意思主義、対抗要件主義の具体的内容、および、登記を要する物権変動か否かについて、判例学説ならびにその理由付けを確認する。いわゆる復帰的物権変動をめぐる議論を確認する。

 

テキスト10章(225頁まで)

同上

同上

 

同上

相続に伴う物権変動

死亡に関係して生ずる物権変動(法定相続分、指定相続分、遺産分割、相続放棄、遺贈、相続させる趣旨の遺言)と登記の関係を確認する。

 

テキスト229〜236頁

ジュリ重要判例解説平成14年度79頁

取得時効による物権変動

時効による所有権取得を対抗するための登記の要否をめぐる議論を確認する。

 

テキスト225〜229頁

177条の第三者の範囲

177条の「第三者」をめぐる判例・学説上の議論(善意悪意不問説、悪意者排除説、背信的悪意者排除説)を確認し、あわせて、それらの者からの転得者の扱いを検討する。

関係裁判例の調査・報告

テキスト236〜256頁

不動産登記のしくみと機能

不動産登記のしくみにつき概括的な説明をするとともに、その機能に関連して、公信力を含めて説明する。

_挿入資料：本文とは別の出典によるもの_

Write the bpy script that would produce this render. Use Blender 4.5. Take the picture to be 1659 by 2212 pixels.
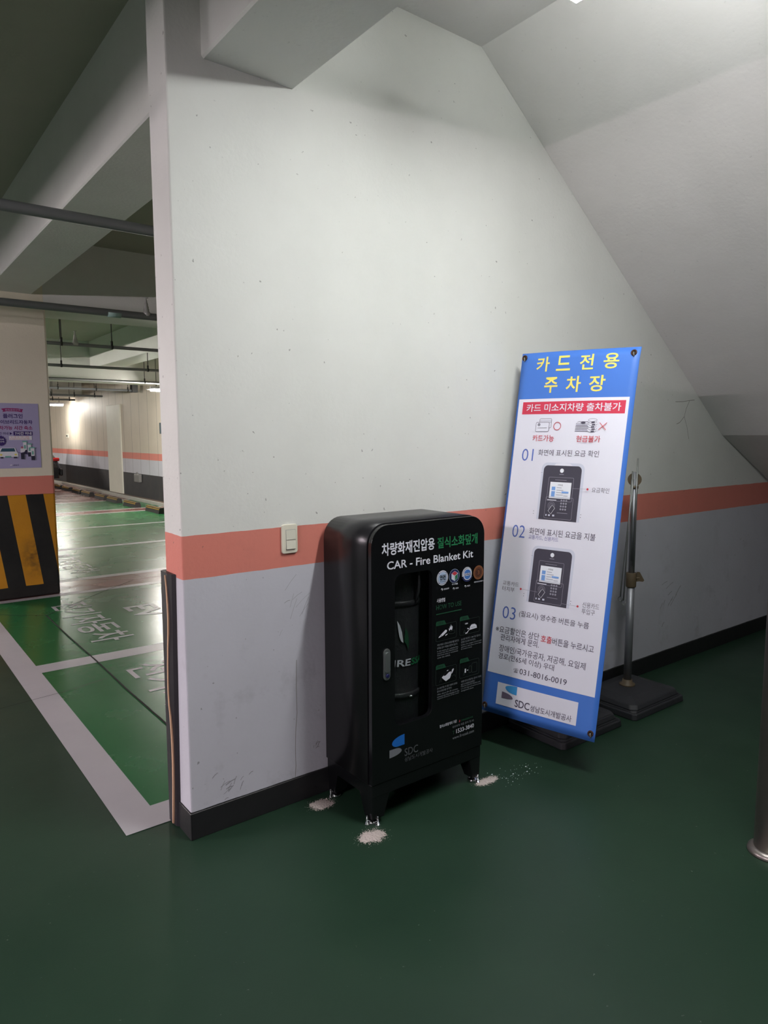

登記の有効要件に関連して、中間省略登記の問題を検討する。

テキスト256〜276頁

物権変動小括

物権変動に関連して小テストを行なうとともに、疑問点につき質疑応答や文献調査により解明する。

理解の確認と意見交換

 

10

共有

共有に関するさまざまな法的な問題点を確認する。

 

テキスト4章(110頁まで)

11

用益物権、物権化した不動産利用権

民法の定める用益物権について、債権との異同に着目しつつ確認するほか、特別法による不動産賃借権の物権化につき借地借家法改正後の状況も含めて確認する。

定期借地権についての実例を探す。

不動産学事典56〜61頁

12

物権的請求権

所有権に基づく物権的請求権につき、その要件、効果をめぐる議論を確認する。

 

テキスト2章

民法判例百選Ⅰ104頁

13

占有、占有訴権

占有の保護としての占有訴権、占有の効果としての取得時効等につき確認する。

 

テキスト5,6章,とくに取得時効の要件としての占有の議論に着目

14

動産物権変動

動産物権変動の対抗要件としての引渡し、立木・未分離果実の物権変動と対抗問題における明認方法の効果等を確認する。

 

テキスト11章

15

即時取得

動産取引における公信の原則としての即時取得の要件、効果の確認および盗品・遺失物についての特則を確認する。